If the ATA-100 and SATA drives are otherwise equivalent, there likely won't be any significant difference in the performance of the system, as the ATA-100 interface imposes a fundamental limitation. Even though SATA drives have a higher interface speed than ATA, that does not fundamentally get you anything, as the bottlneck is the mobo ATA-100 interface.
That said, an older ATA drive is likely *not* otherwise equivalent to a more modern SATA drive, e.g., larger caches and higher densities/xfer rates. Thus, a SATA drive might provide some performance benefit (even through an ATA interface), although whether you'd notice it is dubious given the system specs. (Don't lose any sleep or spend money over it.)
To take full advantage of a SATA drive (both higher interface speeds and capabilities such as NCQ), you'd want a SATA controller. You may be able to get a PCI SATA controller for not much more than the price of one of those IDE-SATA adapters (assuming you have a free PCI slot). If you can, then it might be worth it...
In short:
1. If you have an IDE ATA-100 drive that suits your needs, stick with it.
2. If you're going to get a new drive, then consider a SATA drive and controller if you can do it for close to the same price as the ATA drive. (Agree with Crashman on avoiding the dongle-type adapters.)

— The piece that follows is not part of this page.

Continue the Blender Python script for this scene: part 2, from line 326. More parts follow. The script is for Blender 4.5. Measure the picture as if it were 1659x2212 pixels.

I'd suggest the primary decision criteria for (2), other than price obviously, is really less a matter of performance, and more a matter of what you want or expect to easily reuse in another system in the future. Another IDE drive? Doubtful. The PCI SATA controller? Very doubtful. A SATA drive? Very probably. (Of course that depends on what other systems/uses you might put those components to. Lots of ancient IDE drives still doing yeoman's work these days.)